Loving all the comments!
Mary Collins
On Thu, Sep 5, 2024, 8:17 AM Katherine Kitching via Contra Callers
<contracallers(a)lists.sharedweight.net> wrote:
>
> I'm loving this discussion too!
>
> It took me a while when I started calling, to realize how the dancers and the
musicians count differently--
> In our group we always listen to a full added-on A1 as an intro- ie 16 beats of
music-- and that's what I tell our beginner dancers: "We're going to listen
to 16 beats of music and then start dancing" .
>
> But what the musicians seem to need to hear, if they are new to our group, is
"We need you to play 8 *bars* of extra music as an intro" .

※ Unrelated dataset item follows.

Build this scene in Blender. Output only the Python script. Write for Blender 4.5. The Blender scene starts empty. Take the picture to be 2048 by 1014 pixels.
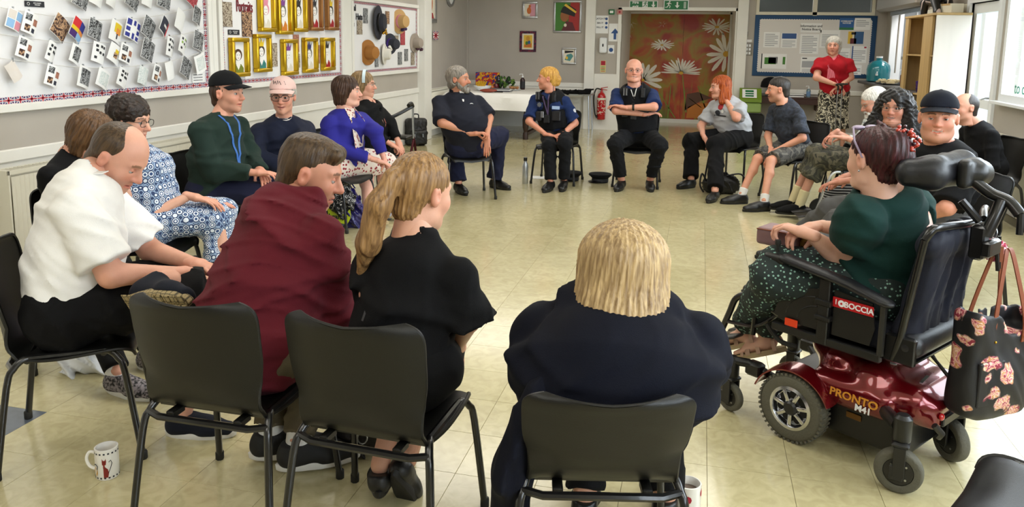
import bpy, math, random
import numpy as np
from mathutils import Vector, Matrix
random.seed(3)
rng = np.random.RandomState(5)
SC = bpy.context.scene
COL = SC.collection
# ---------------------------------------------------------------- camera
def make_camera():
    psi, th, rho = math.radians(13.5), math.radians(8.46), math.radians(0.92)
    f0 = Vector((-math.sin(psi), math.cos(psi), 0)); r0 = Vector((math.cos(psi), math.sin(psi), 0)); z = Vector((0, 0, 1))
    f = f0 * math.cos(th) - z * math.sin(th); u0 = z * math.cos(th) + f0 * math.sin(th)
    R = r0 * math.cos(rho) + u0 * math.sin(rho); U = u0 * math.cos(rho) - r0 * math.sin(rho)
    cd = bpy.data.cameras.new('camera'); cam = bpy.data.objects.new('camera', cd); COL.objects.link(cam)
    m = Matrix((R, U, -f)).transposed().to_4x4(); m.translation = (0, 0, 1.6)
    cam.matrix_world = m
    cd.sensor_width = 36; cd.lens = 36 * 1560 / 2048; cd.shift_y = -192 / 2048
    cd.clip_start = .05; cd.clip_end = 200
    SC.camera = cam
make_camera()
# ---------------------------------------------------------------- world, lamps, exposure
W = bpy.data.worlds.new('world'); SC.world = W; W.use_nodes = True
bg = W.node_tree.nodes['Background']; bg.inputs[0].default_value = (.86, .93, 1, 1); bg.inputs[1].default_value = 5.0
SC.view_settings.view_transform = 'Standard'; SC.view_settings.look = 'None'
SC.view_settings.exposure = 0.5; SC.view_settings.gamma = 1; SC.view_settings.use_curve_mapping = False
def area(name, loc, rot, sx, sy, power, col=(1, 1, 1)):
    l = bpy.data.lights.new(name, 'AREA'); l.shape = 'RECTANGLE'; l.size = sx; l.size_y = sy; l.energy = power; l.color = col
    o = bpy.data.objects.new(name, l); o.location = loc; o.rotation_euler = rot; COL.objects.link(o); return o
for ly in (0.2, 3.8, 7.4, 11.2):
    for lx in (-2.4, 1.2):
        area('ceiling_lamp', (lx, ly, 2.9), (0, 0, 0), 2.4, 1.2, 30, (1, .965, .90))
for wy in (-1.2, 2.6, 7.0):
    area('window_daylight', (2.93, wy, 1.95), (0, math.radians(90), 0), 1.5, 2.8, 38, (.86, .93, 1))
# ---------------------------------------------------------------- tags
def tag(o, label=None, cat=None, group=None, kind=None):
    if label: o['label'] = label
    if cat: o['category'] = cat
    if group: o['group'] = group
    if kind: o['kind'] = kind
    return o
def thing(name, label, cat, loc=(0, 0, 0), rz=0, group=None):
    o = bpy.data.objects.new(name, None); o.empty_display_size = .1
    o.location = loc; o.rotation_euler = (0, 0, rz); COL.objects.link(o)
    return tag(o, label, cat, group)
# ---------------------------------------------------------------- materials
MATS = {}
def lin(c):
    if isinstance(c, str):
        c = [int(c[i:i + 2], 16) / 255 for i in (0, 2, 4)]
        c = [x / 12.92 if x <= .04045 else ((x + .055) / 1.055) ** 2.4 for x in c]
    return (c[0], c[1], c[2], 1)
def mat(key, col='808080', rough=.6, metal=0, bump=0, bscale=60, var=0, vscale=8, emit=0, trans=0, coat=0, sheen=0, attr=False, spec=.5, alpha=1, aniso=None):
    if key in MATS: return MATS[key]
    m = bpy.data.materials.new(key); m.use_nodes = True; MATS[key] = m
    nt = m.node_tree; b = nt.nodes['Principled BSDF']; N = nt.nodes.new; L = nt.links.new
    b.inputs['Base Color'].default_value = lin(col); b.inputs['Roughness'].default_value = rough; b.inputs['Metallic'].default_value = metal
    b.inputs['Specular IOR Level'].default_value = spec
    b.inputs['Coat Weight'].default_value = coat; b.inputs['Sheen Weight'].default_value = sheen
    b.inputs['Transmission Weight'].default_value = trans; b.inputs['Alpha'].default_value = alpha
    if emit: b.inputs['Emission Color'].default_value = lin(col); b.inputs['Emission Strength'].default_value = emit
    tc = N('ShaderNodeTexCoord'); src = None
    if attr:
        a = N('ShaderNodeVertexColor'); a.layer_name = 'Col'; src = a.outputs[0]
    if var:
        n = N('ShaderNodeTexNoise'); n.inputs['Scale'].default_value = vscale; n.inputs['Detail'].default_value = 5
        mp = N('ShaderNodeMapping'); L(tc.outputs['Object'], mp.inputs[0]); L(mp.outputs[0], n.inputs['Vector'])
        if aniso: mp.inputs['Scale'].default_value = aniso
        mr = N('ShaderNodeMapRange'); L(n.outputs[0], mr.inputs[0]); mr.inputs[1].default_value = .3; mr.inputs[2].default_value = .7
        mr.inputs[3].default_value = 1 - var; mr.inputs[4].default_value = 1 + var
        mx = N('ShaderNodeVectorMath'); mx.operation = 'SCALE'
        if src: L(src, mx.inputs[0])
        else: mx.inputs[0].default_value = lin(col)[:3]
        L(mr.outputs[0], mx.inputs['Scale']); L(mx.outputs[0], b.inputs['Base Color'])
    elif src: L(src, b.inputs['Base Color'])
    if bump:
        n = N('ShaderNodeTexNoise'); n.inputs['Scale'].default_value = bscale; n.inputs['Detail'].default_value = 4
        mp = N('ShaderNodeMapping'); L(tc.outputs['Object'], mp.inputs[0]); L(mp.outputs[0], n.inputs['Vector'])
        if aniso: mp.inputs['Scale'].default_value = aniso
        bu = N('ShaderNodeBump'); bu.inputs['Strength'].default_value = bump; bu.inputs['Distance'].default_value = .01
        L(n.outputs[0], bu.inputs['Height']); L(bu.outputs[0], b.inputs['Normal'])
    return m
def pmat(key, fn, rough=.8, bump=0):
    """fn(N,L,coord)->colour socket"""
    if key in MATS: return MATS[key]
    m = mat(key, '808080', rough, bump=bump, bscale=150); nt = m.node_tree; b = nt.nodes['Principled BSDF']
    tc = nt.nodes.new('ShaderNodeTexCoord')
    s = fn(nt.nodes.new, nt.links.new, tc.outputs['Object'])
    nt.links.new(s, b.inputs['Base Color']); return m
def ramp(N, L, src, stops, const=False):
    r = N('ShaderNodeValToRGB'); L(src, r.inputs[0])
    if const: r.color_ramp.interpolation = 'CONSTANT'
    e = r.color_ramp.elements
    while len(e) < len(stops): e.new(.5)
    for i, (p, c) in enumerate(stops): e[i].position = p; e[i].color = lin(c)
    return r.outputs[0]
def noise(N, L, co, scale, detail=2, dist=0, out=0):
    n = N('ShaderNodeTexNoise'); n.inputs['Scale'].default_value = scale; n.inputs['Detail'].default_value = detail; n.inputs['Distortion'].default_value = dist
    L(co, n.inputs['Vector']); return n.outputs[out]
def voro(N, L, co, scale, out='Distance', rnd=1, feat='F1'):
    n = N('ShaderNodeTexVoronoi'); n.feature = feat; n.inputs['Scale'].default_value = scale; n.inputs['Randomness'].default_value = rnd
    L(co, n.inputs['Vector']); return n.outputs[out]
def mixc(N, L, fac, a, b):
    n = N('ShaderNodeMix'); n.data_type = 'RGBA'
    L(fac, n.inputs[0])
    for v, i in ((a, 6), (b, 7)):
        if isinstance(v, str): n.inputs[i].default_value = lin(v)
        else: L(v, n.inputs[i])
    return n.outputs[2]
# ---------------------------------------------------------------- mesh builder
class MB:
    def __init__(s): s.v = []; s.f = []; s.m = []; s.M = Matrix(); s.mi = 0
    def at(s, loc=(0, 0, 0), rx=0, ry=0, rz=0):
        s.M = Matrix.Translation(loc) @ Matrix.Rotation(rz, 4, 'Z') @ Matrix.Rotation(ry, 4, 'Y') @ Matrix.Rotation(rx, 4, 'X'); return s
    def add(s, vs, fs):
        o = len(s.v); s.v += [tuple(s.M @ Vector(v)) for v in vs]; s.f += [tuple(i + o for i in f) for f in fs]; s.m += [s.mi] * len(fs); return s
    def box(s, x0, y0, z0, x1, y1, z1, bev=0):
        if bev:
            b = bev; vs = []; 
            for (z, i) in ((z0, b), (z0 + b, 0), (z1 - b, 0), (z1, b)):
                X0, X1, Y0, Y1 = x0 + i, x1 - i, y0 + i, y1 - i
                c = b * .6 if i == 0 else b * .3
                vs += [(X0 + c, Y0, z), (X1 - c, Y0, z), (X1, Y0 + c, z), (X1, Y1 - c, z), (X1 - c, Y1, z), (X0 + c, Y1, z), (X0, Y1 - c, z), (X0, Y0 + c, z)]
            fs = [tuple(range(7, -1, -1)), tuple(range(24, 32))]
            for k in range(3):
                for j in range(8): fs.append((k * 8 + j, k * 8 + (j + 1) % 8, k * 8 + 8 + (j + 1) % 8, k * 8 + 8 + j))
            return s.add(vs, fs)
        vs = [(x0, y0, z0), (x1, y0, z0), (x1, y1, z0), (x0, y1, z0), (x0, y0, z1), (x1, y0, z1), (x1, y1, z1), (x0, y1, z1)]
        return s.add(vs, [(3, 2, 1, 0), (4, 5, 6, 7), (0, 1, 5, 4), (1, 2, 6, 5), (2, 3, 7, 6), (3, 0, 4, 7)])
    def lathe(s, prof, n=20, cap=True):
        vs = []; fs = []
        for r, z in prof:
            for k in range(n):
                a = 2 * math.pi * k / n; vs.append((r * math.cos(a), r * math.sin(a), z))
        for i in range(len(prof) - 1):
            for k in range(n):
                k2 = (k + 1) % n; fs.append((i * n + k, i * n + k2, (i + 1) * n + k2, (i + 1) * n + k))
        if cap:
            fs.append(tuple(range(n - 1, -1, -1))); fs.append(tuple((len(prof) - 1) * n + k for k in range(n)))
        return s.add(vs, fs)
    def tube(s, pts, r, n=8, close=False):
        pts = [Vector(p) for p in pts]; N = len(pts); rs = r if isinstance(r, (list, tuple)) else [r] * N
        vs = []; fs = []; pu = None
        for i, p in enumerate(pts):
            t = (pts[(i + 1) % N] - pts[i - 1]) if close else (pts[min(i + 1, N - 1)] - pts[max(i - 1, 0)])
            t.normalize()
            if pu is None:
                pu = t.orthogonal().normalized()
            pu = (pu - t * pu.dot(t)); pu.normalize(); w = t.cross(pu)
            for k in range(n):
                a = 2 * math.pi * k / n; vs.append(tuple(p + (pu * math.cos(a) + w * math.sin(a)) * rs[i]))
        R = N if close else N - 1
        for i in range(R):
            j = (i + 1) % N
            for k in range(n):
                k2 = (k + 1) % n; fs.append((i * n + k, i * n + k2, j * n + k2, j * n + k))
        if not close: fs.append(tuple(range(n - 1, -1, -1))); fs.append(tuple((N - 1) * n + k for k in range(n)))
        return s.add(vs, fs)
    def prism(s, poly, z0, z1):
        n = len(poly); vs = [(x, y, z0) for x, y in poly] + [(x, y, z1) for x, y in poly]
        return s.add(vs, [tuple(range(n - 1, -1, -1)), tuple(range(n, 2 * n))] + [(i, (i + 1) % n, n + (i + 1) % n, n + i) for i in range(n)])
    def ball(s, c, r, n=12, m=8):
        r = (r, r, r) if not isinstance(r, (tuple, list)) else r
        vs = [(c[0], c[1], c[2] - r[2])]; fs = []
        for i in range(1, m):
            t = math.pi * i / m
            for k in range(n):
                a = 2 * math.pi * k / n; vs.append((c[0] + r[0] * math.sin(t) * math.cos(a), c[1] + r[1] * math.sin(t) * math.sin(a), c[2] - r[2] * math.cos(t)))
        vs.append((c[0], c[1], c[2] + r[2])); e = len(vs) - 1
        for k in range(n):
            k2 = (k + 1) % n; fs.append((0, 1 + k2, 1 + k)); fs.append((e, e - n + k, e - n + k2))
            for i in range(m - 2): fs.append((1 + i * n + k, 1 + i * n + k2, 1 + (i + 1) * n + k2, 1 + (i + 1) * n + k))
        return s.add(vs, fs)
    def sheet(s, P, th=.003, nrm=None):
        """grid of points P[i][j] made solid"""
        P = np.array(P, float); a, b = P.shape[:2]
        du = np.gradient(P, axis=0); dv = np.gradient(P, axis=1); nn = np.cross(du, dv); nn /= np.linalg.norm(nn, axis=2, keepdims=True) + 1e-9
        Q = P - nn * th
        vs = [tuple(x) for x in P.reshape(-1, 3)] + [tuple(x) for x in Q.reshape(-1, 3)]; o = a * b; fs = []
        I = lambda i, j: i * b + j
        for i in range(a - 1):
            for j in range(b - 1):
                fs.append((I(i, j), I(i + 1, j), I(i + 1, j + 1), I(i, j + 1))); fs.append((o + I(i, j), o + I(i, j + 1), o + I(i + 1, j + 1), o + I(i + 1, j)))
        for j in range(b - 1):
            fs.append((I(0, j), I(0, j + 1), o + I(0, j + 1), o + I(0, j))); fs.append((I(a - 1, j + 1), I(a - 1, j), o + I(a - 1, j), o + I(a - 1, j + 1)))
        for i in range(a - 1):
            fs.append((I(i + 1, 0), I(i, 0), o + I(i, 0), o + I(i + 1, 0))); fs.append((I(i, b - 1), I(i + 1, b - 1), o + I(i + 1, b - 1), o + I(i, b - 1)))
        return s.add(vs, fs)
    def mesh(s, name, mats, smooth=40):
        me = bpy.data.meshes.new(name); me.from_pydata(s.v, [], s.f)
        for m in (mats if isinstance(mats, (list, tuple)) else [mats]): me.materials.append(m)
        me.polygons.foreach_set('material_index', s.m)
        if smooth:
            me.polygons.foreach_set('use_smooth', [True] * len(s.f)); me.set_sharp_from_angle(angle=math.radians(smooth))
        me.update(); return me
    def obj(s, name, mats, parent=None, loc=None, smooth=40):
        o = bpy.data.objects.new(name, s.mesh(name, mats, smooth)); COL.objects.link(o)
        if parent: o.parent = parent
        if loc: o.location = loc
        return o
def link(name, me, parent=None, loc=None, rot=None, label=None):
    o = bpy.data.objects.new(name, me); COL.objects.link(o)
    if parent: o.parent = parent
    if loc: o.location = loc
    if rot: o.rotation_euler = rot
    if label: o['label'] = label
    return o
def bez(P, n=8):
    """Catmull-Rom through points"""
    P = [Vector(p) for p in P]; out = []
    for i in range(len(P) - 1):
        a = P[max(i - 1, 0)]; b = P[i]; c = P[i + 1]; d = P[min(i + 2, len(P) - 1)]
        for k in range(n):
            t = k / n; out.append(.5 * ((2 * b) + (c - a) * t + (2 * a - 5 * b + 4 * c - d) * t * t + (3 * b - a - 3 * c + d) * t ** 3))
    return out + [P[-1]]
def text(body, size, m, parent, loc, rot, th=.001, align='CENTER', sx=1, name='lettering', bold=0):
    cu = bpy.data.curves.new('txt', 'FONT'); cu.body = body; cu.size = size; cu.extrude = th; cu.align_x = align; cu.align_y = 'CENTER'; cu.offset = bold; cu.resolution_u = 3
    t = bpy.data.objects.new('txt', cu); me = bpy.data.meshes.new_from_object(t)
    bpy.data.objects.remove(t); me.materials.clear(); me.materials.append(m)
    o = link(name, me, parent, loc, rot); o.scale = (sx, 1, 1); return o
def copy_tree(o, parent=None, par=True):
    c = o.copy(); COL.objects.link(c)
    if parent: c.parent = parent
    for ch in list(o.children): copy_tree(ch, c)
    return c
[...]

> Until I figured this out, I was asking the musicians for 16 beats, and they were
playing 16 bars, and everything got messy!
>
> But Rich's comment below has got me interested in hearing from more people about
their typical range of tempos- it's something I've recently started thinking more
deeply about--
>
> Now when I do my dance outline, I set a target tempo in bpm for each dance, to help
our musicians select an appropriate tune for each (I went to a great workshop last summer
where I learned that some tunes, like irish reels, sound fast but actually tend to be
among the slower-tempo'd tunes -- and most of our musicians struggle to play them
faster than 110bpm- making them a poor choice for a lot of the simple, high-energy dances
that our group does.)
>
> Rich Goss wrote:
> "The sweet spot for most dances is 116bpm (beats per minute). The range is
generally 108-120. For a one night stand, I would shoot for the low end."
>
> So I've been keeping track over the last year, -- asking my bands to report to me
after each dance, whether we danced at the target tempo I had set, or something faster or
slower than it...
>
> I would say in our group, our typical easy dances run with a tempo of 112-120 - even
for total beginners..
>
> and some dances in the middle of the evening get up to 125+, with all the high energy
in the hall.
>
> It's actually our more challenging dances towards the end of the evening, (which
are not very challenging for most of y'all, but we are a basic-level group!) that end
up going slower- when we put in heys and other flowy moves, then we get into more
groovy-feeling tunes in the 105-110bpm range.
>
> Would love to hear about other groups' tempo ranges!